Panagiotis Lafazanis,
former Energy Minister of Greece and Syriza’s co-founder, broke away
from his party together with 24 other MPs to found the new anti-bailout
and hard-left Popular Unity Party
(Laiki Enotita). The recent opinion polls published in Greece suggest
PU would capture only 2.5-4 per cent of the vote in the snap election on
September 20.
Lafazanis has a deep admiration for
Russian President Vladimir Putin and has worked hard to deepen the
relations between Greece and Russia in the energy sector. He dismisses
the Eurozone as a «dogmatic architecture» with no future that has been
«constructed for the ‘lobby’ of the North» (quotes from its recent op-ed
article translated
by The Greek Analyst). In the same op-ed, Lafazanis insists on the
necessity of Greece’s discharge «from the shackles of servitude and
dependence, and the implementation of a new, genuine, independent, and
multidimensional foreign and economic policy». Lafazanis’ enemy is not
only the «Germanized Europe», but also the U.S. and Israel which are
accused of controlling Greece. Lafazanis suggests that Greece can have
potential without being «an American-Atlantic plot [of sea]» or a
«satellite state of the American-Israeli Middle East axis».

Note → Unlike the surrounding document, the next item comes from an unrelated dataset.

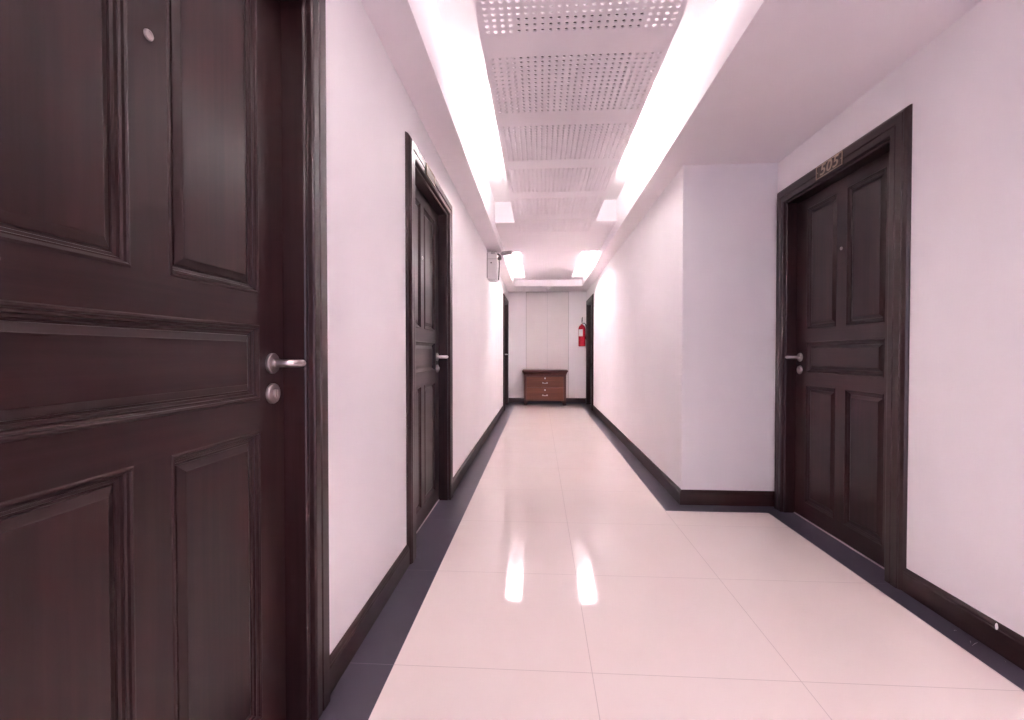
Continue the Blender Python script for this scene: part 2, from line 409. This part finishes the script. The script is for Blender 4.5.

Popular Unity Party faces a life or death struggle against those «neocolonial foreign centers» too and calls on
the end of the military cooperation between Greece and Israel, on the
grounds that Israel «occupies foreign territories in the region».
Moreover, its leader has signed up cartoonist Stathis Stavropoulos who in the past depicted
Israeli Prime Minister Ariel Sharon and President George W. Bush
dressed like Nazi officers with swastikas on their uniforms, both
shooting pistols. He also repeatedly portrayed Israeli soldiers as
Nazis.
According to the daily newspaper Ta Nea, another ally of Panagiotis Lafazanis in the run up to the snap election is the small Christian Democracy Party, which was founded by Nikos Psaroudakis (1917-2006), one of the main publishers of the antisemitic hoax «The Protocols of Elders of Zion» in Greece.